Ana de san Bartolomé
Contemplar con detenimiento la expansión fundadora de santa Teresa de Jesús provoca en nosotros, cuando menos, una actitud de asombro y reconocimiento. Desde que el día de san Bartolomé de 1562 sonara la campanita rota de su primera fundación de san José de Ávila, hasta la aparatosa inauguración de su último ‘palomarcico’ en Burgos, en vísperas ya de su muerte, pasaron veinte años. Atrás quedaban diecisiete monasterios, numerosas dificultades y penurias, malentendidos, persecuciones, miles de kilómetros en incómodos carruajes y una estela de hijas carmelitas en las que dejó marcado a fuego un apasionado amor de Madre.
Una de esas apasionadas hijas fue, sin duda, la beata Ana de san Bartolomé. Una humilde pastora toledana que con su sencillez y alegría se ganó en corazón de la Madre Teresa y se convirtió la enfermera, secretaria, confidente y compañera inseparable de la Santa los últimos cinco años de su vida hasta que en sus brazos exhalara el último aliento de vida aquella tarde noche de octubre de 1582 en la Villa de Alba de Tormes.

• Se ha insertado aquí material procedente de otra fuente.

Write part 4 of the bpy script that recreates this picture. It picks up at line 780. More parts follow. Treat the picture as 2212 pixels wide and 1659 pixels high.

Ana de san Bartolomé pareció convertirse en el nuevo profeta Eliseo y heredar de la Madre Teresa la mitad de su espíritu. Aquella humilde pastora, la sencilla carmelita que había sido la sombra de la gran Teresa tomó el testigo fundacional de la Santa y extendió su obra por Francia y Flandes. Extendió con coraje el espíritu teresiano y el recuerdo de Teresa de Jesús. Reconocida y querida por quienes la trataron, llegó a ser, con su intercesión y oración la “Liberadora de Amberes”.